En cruz está la Iglesia; pero firme, firmísima, Ella sola serena, Ella sola esperanzada, Ella sola derramando paz y consuelo sobre los suyos, Ella sola faro del incierto porvenir, Ella sola luz nunca oscurecida, nunca palideciente en medio de la negrura del horizonte que la rodea.
En cruz está; pero aun estando en cruz conquista almas y rinde voluntades y subyuga corazones, y vienen cada día uno tras otro antiguos enemigos suyos a postrarse a sus pies y a decirle, golpeando sus pechos como el Centurión: «Verdaderamente el Catolicismo es la religión verdadera».
¡Ah!

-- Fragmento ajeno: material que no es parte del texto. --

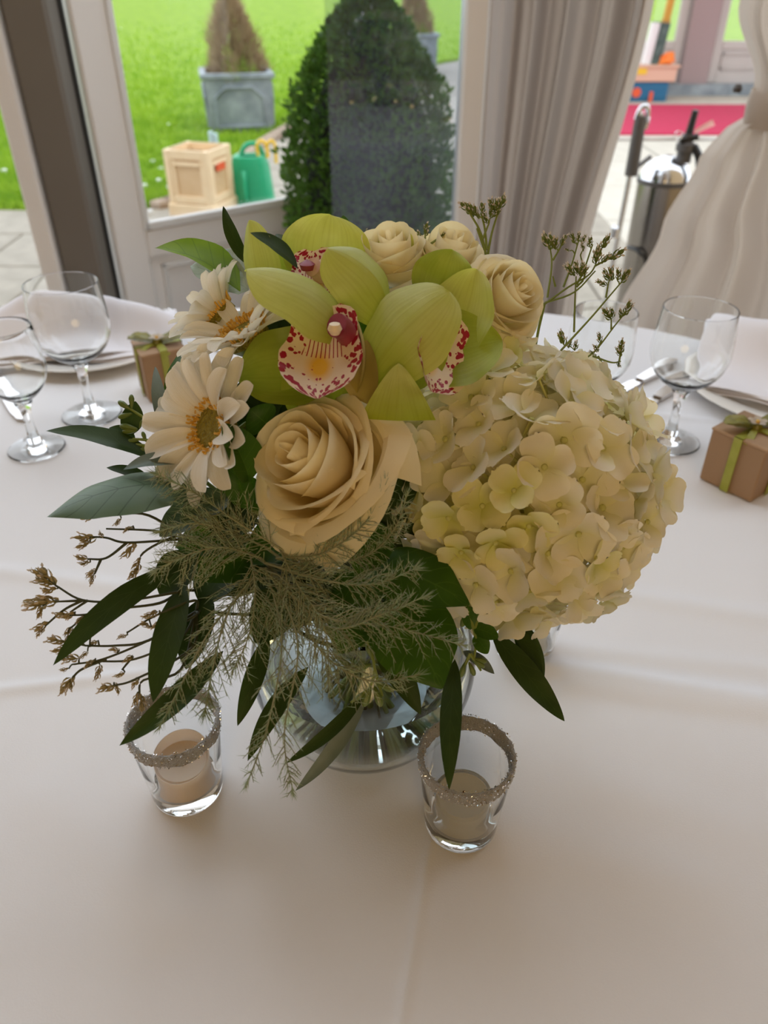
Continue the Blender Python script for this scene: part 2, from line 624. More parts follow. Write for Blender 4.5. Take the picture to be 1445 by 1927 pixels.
M['limo'] = leafy('limonium_bud', (.12, .17, .03), (.21, .25, .06), base=(.08, .13, .025), base_to=.4, transl=.15, rough=.6, scale=200)
M['limop'] = leafy('limonium_petal', (.62, .52, .42), (.74, .66, .54), transl=.3, rough=.6, scale=200)
M['limop2'] = leafy('dry_limonium_bud', (.34, .28, .14), (.48, .40, .23), base=(.16, .17, .05), base_to=.5, transl=.15, rough=.6, scale=200)
M['fern'] = leafy('asparagus_fern_needle', (.29, .39, .22), (.46, .55, .37), transl=.25, rough=.55, scale=25)
M['fernb'] = plain('fern_twig', (.19, .21, .12), .6, (.27, .28, .17), 50)
M['bud'] = plain('seed_bud', (.10, .16, .03), .45, (.15, .21, .05), 60)
M['maroon'] = plain('orchid_column', (.22, .02, .05), .4, (.34, .05, .08), 60)
M['colcap'] = plain('orchid_column_cap', (.80, .66, .45), .4)

# orchid lip: cream with crimson spots towards the edge, thin lines in the throat, yellow keel
m, t, N, L, P, O = nt('orchid_lip')
P.inputs['Roughness'].default_value = .4
tc = N.new('ShaderNodeTexCoord')
sx = N.new('ShaderNodeSeparateXYZ'); L.new(tc.outputs['UV'], sx.inputs[0])
mp = N.new('ShaderNodeMapping'); mp.inputs['Scale'].default_value = (13, 15, 1); L.new(tc.outputs['UV'], mp.inputs['Vector'])
nz = N.new('ShaderNodeTexNoise'); nz.inputs['Scale'].default_value = 1.4; L.new(mp.outputs[0], nz.inputs['Vector'])
vm = N.new('ShaderNodeMix'); vm.data_type = 'RGBA'; vm.blend_type = 'LINEAR_LIGHT'; vm.inputs['Factor'].default_value = .35
L.new(mp.outputs[0], vm.inputs['A']); L.new(nz.outputs['Color'], vm.inputs['B'])
vo = N.new('ShaderNodeTexVoronoi'); vo.inputs['Scale'].default_value = 1.0; L.new(vm.outputs['Result'], vo.inputs['Vector'])
# distance from lip centre (.5,.45) -> spot size
vd = N.new('ShaderNodeVectorMath'); vd.operation = 'DISTANCE'; vd.inputs[1].default_value = (.52, .5, 0)
L.new(tc.outputs['UV'], vd.inputs[0])
th = N.new('ShaderNodeMapRange'); th.inputs['From Min'].default_value = .14; th.inputs['From Max'].default_value = .5
th.inputs['To Min'].default_value = .04; th.inputs['To Max'].default_value = .54
L.new(vd.outputs['Value'], th.inputs['Value'])
lt = N.new('ShaderNodeMath'); lt.operation = 'LESS_THAN'; L.new(vo.outputs['Distance'], lt.inputs[0]); L.new(th.outputs[0], lt.inputs[1])
# throat lines: stripes across s in the upper half
wv = N.new('ShaderNodeMath'); wv.operation = 'PINGPONG'; wv.inputs[1].default_value = .028; L.new(sx.outputs['X'], wv.inputs[0])
l1 = N.new('ShaderNodeMath'); l1.operation = 'LESS_THAN'; l1.inputs[1].default_value = .007; L.new(wv.outputs[0], l1.inputs[0])
up = N.new('ShaderNodeMath'); up.operation = 'LESS_THAN'; up.inputs[1].default_value = .52; L.new(sx.outputs['Y'], up.inputs[0])
up2 = N.new('ShaderNodeMath'); up2.operation = 'GREATER_THAN'; up2.inputs[1].default_value = .22; L.new(sx.outputs['Y'], up2.inputs[0])
l2 = N.new('ShaderNodeMath'); l2.operation = 'MULTIPLY'; L.new(l1.outputs[0], l2.inputs[0]); L.new(up.outputs[0], l2.inputs[1])
l2b = N.new('ShaderNodeMath'); l2b.operation = 'MULTIPLY'; L.new(l2.outputs[0], l2b.inputs[0]); L.new(up2.outputs[0], l2b.inputs[1])
nr = N.new('ShaderNodeMath'); nr.operation = 'LESS_THAN'; nr.inputs[1].default_value = .27; L.new(vd.outputs['Value'], nr.inputs[0])
l3 = N.new('ShaderNodeMath'); l3.operation = 'MULTIPLY'; L.new(l2b.outputs[0], l3.inputs[0]); L.new(nr.outputs[0], l3.inputs[1])
mk = N.new('ShaderNodeMath'); mk.operation = 'MAXIMUM'; L.new(lt.outputs[0], mk.inputs[0]); L.new(l3.outputs[0], mk.inputs[1])
# yellow keel
yl = N.new('ShaderNodeVectorMath'); yl.operation = 'DISTANCE'; yl.inputs[1].default_value = (.55, .62, 0); L.new(tc.outputs['UV'], yl.inputs[0])
yr = N.new('ShaderNodeMapRange'); yr.inputs['From Min'].default_value = .08; yr.inputs['From Max'].default_value = .2
yr.inputs['To Min'].default_value = 1; yr.inputs['To Max'].default_value = 0; L.new(yl.outputs['Value'], yr.inputs['Value'])
c1 = N.new('ShaderNodeMix'); c1.data_type = 'RGBA'; c1.inputs['A'].default_value = c4((.92, .76, .60)); c1.inputs['B'].default_value = c4((.90, .52, .03))
L.new(yr.outputs[0], c1.inputs['Factor'])
c2 = N.new('ShaderNodeMix'); c2.data_type = 'RGBA'; L.new(mk.outputs[0], c2.inputs['Factor']); L.new(c1.outputs['Result'], c2.inputs['A']); c2.inputs['B'].default_value = c4((.40, .008, .035))
L.new(c2.outputs['Result'], P.inputs['Base Color'])
tr = N.new('ShaderNodeBsdfTranslucent'); L.new(c2.outputs['Result'], tr.inputs[0])
ms = N.new('ShaderNodeMixShader'); ms.inputs[0].default_value = .25; L.new(P.outputs[0], ms.inputs[1]); L.new(tr.outputs[0], ms.inputs[2]); L.new(ms.outputs[0], O.inputs['Surface'])
M['lip'] = m

# ------------------------------------------------------------------ room and ground
TZ = .75
WY = 2.0
struct('floor', box(-4, 4.5, -3.2, 2.05, -.05, 0), M['floor'], 'brown carpeted floor beneath the table')
struct('ceiling', box(-4, 4.5, -3.2, 1.02, 2.9, 3.0), M['ceil'])
struct('wall_back', box(-4, 4.5, -3.3, -3.2, 0, 3.0), M['wall'])
struct('wall_left', box(-4.1, -4, -3.2, 2.05, 0, 3.0), M['wall'])
struct('wall_right', box(4.5, 4.6, -3.2, 2.05, 0, 3.0), M['wall'])
struct('trim_1', box(-4, 4.5, 1.96, 2.06, 2.75, 3.0), M['frame'])
# right of the door: white jamb, then a pillar behind the curtain
struct('trim_2', join(box(.172, .225, 1.93, 2.05, 0, 2.75, .006), box(.222, .25, 1.95, 2.03, 0, 2.75, .004)), M['frame'], 'white door jamb beside the gathered curtain')
struct('wall_front', box(1.15, 4.5, 1.98, 2.05, 0, 2.75), M['wall'])
# left: taupe post, the frame of the window next to it
struct('trim_3', join(box(-.822, -.722, 1.965, 2.06, 0, 2.75, .008)), M['post'], 'taupe brown post between window and open door')
w = struct('window_1', join(box(-.872, -.824, 1.95, 2.05, 0, 2.75, .006), box(-2.6, -2.55, 1.95, 2.05, 0, 2.75, .006), box(-2.55, -.872, 1.96, 2.04, 0, .09)), M['frame'],
           'pale window frame beside the taupe post')
part('pane', box(-2.55, -.872, 1.995, 2.0, .09, 2.75), M['pane'], w, False)

# the door leaf, open outwards
HP = V((-.715, 2.06, 0))
leaf_dir = V((.785, .62, 0)).normalized()
leaf_n = V((-leaf_dir.y, leaf_dir.x, 0))
LM = Matrix.Translation(HP) @ Matrix((leaf_dir, leaf_n, V((0, 0, 1)))).transposed().to_4x4()
LW, GB = .86, .655
dr = part('door_1', xf(join(box(0, .088, -.025, .025, .02, 2.6, .006), box(LW - .085, LW, -.025, .025, .02, 2.6, .006),
                            box(.088, LW - .085, -.025, .025, GB - .085, GB - .012, .004), box(.088, LW - .085, -.025, .025, .02, .14, .004), box(.088, LW - .085, -.025, .025, 2.5, 2.6)), LM), M['frame'], None, False)
tag(dr, 'white glazed door standing open towards the lawn', None, None, 'structure')
part('glazing_bead', xf(join(box(.088, LW - .085, -.03, -.012, GB - .012, GB + .008, .003), box(.083, .1, -.03, -.012, GB - .012, 2.5, .003)), LM), M['white'], dr, False)
part('pane', xf(box(.09, LW - .086, -.004, .004, GB - .01, 2.5), LM), M['pane'], dr, False)
part('panel', xf(box(.088, LW - .085, -.012, .012, .13, GB - .08), LM), M['frame'], dr, False)
part('panel_moulding', xf(join(box(.12, .132, -.02, -.01, .16, GB - .11, .002), box(LW - .13, LW - .118, -.02, -.01, .16, GB - .11, .002), box(.12, LW - .118, -.02, -.01, GB - .122, GB - .11, .002)), LM), M['white'], dr, False)
part('seal', box(-.722, -.717, 2.035, 2.055, 0, 2.75), M['gap'], dr, False)
w2 = struct('window_2', box(-.128, .172, 1.988, 1.996, .03, 2.75), M['pane_r'], 'bluish fixed glass pane in front of the clipped bush')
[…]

Dejad, dejad, amigos míos, dejad que pase esta breve tarde de Viernes Santo con sus angustias y tinieblas.
En cruz está la Iglesia, sí, en cruz está, pero la cruz en que está crucificada la ha clavado a su vez Dios como una cuña en el corazón del mundo, y por más que forcejee este mundo para arrancársela de sí, y por más que en esta empresa le ayude el infierno con todos sus furores, no temáis, la cruz no será arrancada.
La Cruz en que vive crucificada la Iglesia es a la vez el Trono con que reina sobre el universo y el Yugo con que enfrena bajo sus pies todo el poderío de Satanás.
Lo prometió Dios, y lo muestra desde hace más de veinte siglos la historia, y lo canta en estos días con sublime magnificencia la Iglesia: Regnavit a ligno Deus.